Уже к декабрю 1999 г. стало ясно: если война не закончится настоящей, не виртуальной, победой в течение ближайших двух-трех месяцев, дипломатическое и моральное поражение дополнится политическим. Олигархия, сделавшая ставку на Путина, должна была консолидировать политический режим в кратчайшие сроки, чтобы затем никакие военные неудачи не могли пошатнуть власть.

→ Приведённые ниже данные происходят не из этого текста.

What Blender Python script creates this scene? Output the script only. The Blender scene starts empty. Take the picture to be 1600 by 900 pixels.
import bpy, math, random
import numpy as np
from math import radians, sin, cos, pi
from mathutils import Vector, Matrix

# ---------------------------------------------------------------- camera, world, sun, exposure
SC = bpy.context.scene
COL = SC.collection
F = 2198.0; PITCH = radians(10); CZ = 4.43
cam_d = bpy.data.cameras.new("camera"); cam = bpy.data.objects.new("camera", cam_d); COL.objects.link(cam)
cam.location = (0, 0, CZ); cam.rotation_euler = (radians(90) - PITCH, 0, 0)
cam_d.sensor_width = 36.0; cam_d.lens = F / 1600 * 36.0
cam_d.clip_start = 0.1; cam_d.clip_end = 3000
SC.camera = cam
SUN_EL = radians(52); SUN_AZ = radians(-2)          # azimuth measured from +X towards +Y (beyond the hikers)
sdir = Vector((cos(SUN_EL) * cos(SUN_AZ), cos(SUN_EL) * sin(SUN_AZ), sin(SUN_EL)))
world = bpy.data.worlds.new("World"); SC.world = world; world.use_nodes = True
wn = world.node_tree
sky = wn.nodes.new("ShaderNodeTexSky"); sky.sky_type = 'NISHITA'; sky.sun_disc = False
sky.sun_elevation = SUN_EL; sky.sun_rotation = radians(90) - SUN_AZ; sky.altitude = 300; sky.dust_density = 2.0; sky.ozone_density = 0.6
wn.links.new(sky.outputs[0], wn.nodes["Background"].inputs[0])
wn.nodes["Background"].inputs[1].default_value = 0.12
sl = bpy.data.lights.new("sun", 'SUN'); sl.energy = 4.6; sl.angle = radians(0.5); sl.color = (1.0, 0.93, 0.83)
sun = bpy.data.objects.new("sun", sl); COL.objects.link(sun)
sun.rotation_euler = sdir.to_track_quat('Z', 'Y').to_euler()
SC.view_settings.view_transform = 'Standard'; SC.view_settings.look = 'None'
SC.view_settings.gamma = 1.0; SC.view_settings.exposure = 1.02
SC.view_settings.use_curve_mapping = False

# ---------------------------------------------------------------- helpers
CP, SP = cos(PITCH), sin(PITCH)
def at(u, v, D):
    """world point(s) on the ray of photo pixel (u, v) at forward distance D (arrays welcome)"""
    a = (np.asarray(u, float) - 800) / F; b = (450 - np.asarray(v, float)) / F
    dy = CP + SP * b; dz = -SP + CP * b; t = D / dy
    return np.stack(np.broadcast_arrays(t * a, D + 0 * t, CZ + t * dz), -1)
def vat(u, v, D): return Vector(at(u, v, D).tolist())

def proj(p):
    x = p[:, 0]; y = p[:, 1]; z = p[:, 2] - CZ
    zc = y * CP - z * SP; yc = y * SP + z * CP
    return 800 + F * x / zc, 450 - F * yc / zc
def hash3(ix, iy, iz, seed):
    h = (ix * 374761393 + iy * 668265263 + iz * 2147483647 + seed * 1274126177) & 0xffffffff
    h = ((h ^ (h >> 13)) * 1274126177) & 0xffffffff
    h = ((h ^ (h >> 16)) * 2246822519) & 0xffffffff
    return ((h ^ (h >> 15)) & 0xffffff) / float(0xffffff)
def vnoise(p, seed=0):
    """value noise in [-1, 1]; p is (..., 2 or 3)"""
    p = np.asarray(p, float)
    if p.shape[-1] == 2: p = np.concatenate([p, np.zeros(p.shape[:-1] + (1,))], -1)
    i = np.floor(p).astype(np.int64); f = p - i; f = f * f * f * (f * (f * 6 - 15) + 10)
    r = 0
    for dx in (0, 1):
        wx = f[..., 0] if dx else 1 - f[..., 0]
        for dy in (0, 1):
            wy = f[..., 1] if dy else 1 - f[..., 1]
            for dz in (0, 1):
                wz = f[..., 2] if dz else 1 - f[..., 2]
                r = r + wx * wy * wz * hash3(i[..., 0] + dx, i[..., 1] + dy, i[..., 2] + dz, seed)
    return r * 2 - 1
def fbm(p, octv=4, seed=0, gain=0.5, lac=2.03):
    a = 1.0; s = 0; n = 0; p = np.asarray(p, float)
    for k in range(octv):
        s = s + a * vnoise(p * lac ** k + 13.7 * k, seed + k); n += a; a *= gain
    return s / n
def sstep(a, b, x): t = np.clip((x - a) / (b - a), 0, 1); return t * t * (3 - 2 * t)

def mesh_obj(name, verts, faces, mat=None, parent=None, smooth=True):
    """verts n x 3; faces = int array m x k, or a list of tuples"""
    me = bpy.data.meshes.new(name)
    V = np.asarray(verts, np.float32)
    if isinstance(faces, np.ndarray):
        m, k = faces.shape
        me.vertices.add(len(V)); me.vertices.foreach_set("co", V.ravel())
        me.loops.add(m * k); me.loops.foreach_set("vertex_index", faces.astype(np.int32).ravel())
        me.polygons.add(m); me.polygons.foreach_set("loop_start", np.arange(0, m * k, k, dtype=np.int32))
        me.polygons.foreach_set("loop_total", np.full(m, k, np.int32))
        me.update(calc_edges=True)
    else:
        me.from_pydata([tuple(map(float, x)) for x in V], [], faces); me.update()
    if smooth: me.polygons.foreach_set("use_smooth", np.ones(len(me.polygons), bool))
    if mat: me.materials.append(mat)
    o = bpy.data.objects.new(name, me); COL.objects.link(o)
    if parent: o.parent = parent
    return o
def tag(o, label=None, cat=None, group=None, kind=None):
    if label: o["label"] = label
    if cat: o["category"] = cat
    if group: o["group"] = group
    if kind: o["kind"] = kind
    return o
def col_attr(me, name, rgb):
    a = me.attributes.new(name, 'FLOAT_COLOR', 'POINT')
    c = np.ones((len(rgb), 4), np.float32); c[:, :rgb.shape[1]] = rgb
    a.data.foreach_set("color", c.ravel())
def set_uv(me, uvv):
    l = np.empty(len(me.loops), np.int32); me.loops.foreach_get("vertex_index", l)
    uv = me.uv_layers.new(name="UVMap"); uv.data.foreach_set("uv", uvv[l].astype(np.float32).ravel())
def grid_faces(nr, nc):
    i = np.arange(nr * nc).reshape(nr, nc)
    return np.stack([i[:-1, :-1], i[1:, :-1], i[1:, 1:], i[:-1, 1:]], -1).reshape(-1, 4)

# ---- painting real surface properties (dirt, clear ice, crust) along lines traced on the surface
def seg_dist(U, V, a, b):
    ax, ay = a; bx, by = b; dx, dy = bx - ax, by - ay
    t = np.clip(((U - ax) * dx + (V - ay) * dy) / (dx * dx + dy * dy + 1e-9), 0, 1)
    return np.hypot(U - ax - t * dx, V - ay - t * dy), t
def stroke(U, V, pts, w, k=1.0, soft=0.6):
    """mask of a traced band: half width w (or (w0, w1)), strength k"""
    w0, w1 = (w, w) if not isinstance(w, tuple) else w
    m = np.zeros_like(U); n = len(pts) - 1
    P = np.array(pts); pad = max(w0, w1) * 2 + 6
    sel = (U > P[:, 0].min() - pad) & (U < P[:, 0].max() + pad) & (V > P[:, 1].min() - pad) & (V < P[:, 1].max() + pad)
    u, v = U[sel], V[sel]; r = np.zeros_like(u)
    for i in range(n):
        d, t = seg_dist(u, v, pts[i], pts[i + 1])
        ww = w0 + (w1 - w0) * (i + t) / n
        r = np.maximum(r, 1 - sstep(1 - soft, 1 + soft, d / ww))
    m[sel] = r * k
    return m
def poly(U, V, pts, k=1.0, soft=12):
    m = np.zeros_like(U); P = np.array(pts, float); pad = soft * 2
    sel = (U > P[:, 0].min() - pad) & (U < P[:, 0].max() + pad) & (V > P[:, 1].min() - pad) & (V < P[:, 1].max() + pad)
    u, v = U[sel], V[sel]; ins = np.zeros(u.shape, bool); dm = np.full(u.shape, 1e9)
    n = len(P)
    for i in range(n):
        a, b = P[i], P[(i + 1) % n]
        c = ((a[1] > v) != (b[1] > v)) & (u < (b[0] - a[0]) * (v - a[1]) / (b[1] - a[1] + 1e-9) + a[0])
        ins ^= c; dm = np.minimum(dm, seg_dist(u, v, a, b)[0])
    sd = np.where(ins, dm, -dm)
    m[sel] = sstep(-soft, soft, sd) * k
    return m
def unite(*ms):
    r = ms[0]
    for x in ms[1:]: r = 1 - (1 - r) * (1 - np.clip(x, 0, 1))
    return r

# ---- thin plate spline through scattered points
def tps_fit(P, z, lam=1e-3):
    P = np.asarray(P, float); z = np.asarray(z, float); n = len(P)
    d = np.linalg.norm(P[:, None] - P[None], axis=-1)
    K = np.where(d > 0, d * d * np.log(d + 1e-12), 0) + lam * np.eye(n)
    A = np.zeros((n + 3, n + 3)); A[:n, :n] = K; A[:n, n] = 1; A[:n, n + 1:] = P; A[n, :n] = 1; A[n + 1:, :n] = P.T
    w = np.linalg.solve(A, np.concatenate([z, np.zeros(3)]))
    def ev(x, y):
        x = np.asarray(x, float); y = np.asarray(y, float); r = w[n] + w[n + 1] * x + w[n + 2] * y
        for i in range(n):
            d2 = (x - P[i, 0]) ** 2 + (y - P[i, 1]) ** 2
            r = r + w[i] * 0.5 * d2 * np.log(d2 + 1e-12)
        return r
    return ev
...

Чечня стала полигоном, на котором явно обкатывались методы установления военной диктатуры в самой России. Находящееся в Моздоке командование контролировало телевизионные передачи, оценивало действия политиков, категорически запрещая кому-либо оценивать эффективность (или неэффективность) собственных операций. «Власть военных здесь безгранична как в любой банановой стране, где произошел военный переворот и установилась диктатура полковников, — писал Валерий Яков. — Военные контролируют потоки беженцев, военные раздают пенсии, военные открывают школы и создают комендатуры. Закон молчит. Конституция отдыхает, о введении чрезвычайного положения хотя бы в рамках санитарного кордона ничего не слышно. А генералы уже диктуют свою волю не только беженцам, покорно бредущим по кругу, но и обществу. Казанцев, Шаманов и прочие полководцы каждый вечер появляются на телеэкранах, превосходя по частоте появлений самого премьера, и пугают своим ультимативным тоном встревоженных сограждан: “Да если нас остановят...”, “Да если мы снова не добьем...”, “Да если вздумают начать переговоры...” И озадаченные сограждане теряются в догадках, у кого же теперь в стране власть: у Москвы или у Моздока?»[292]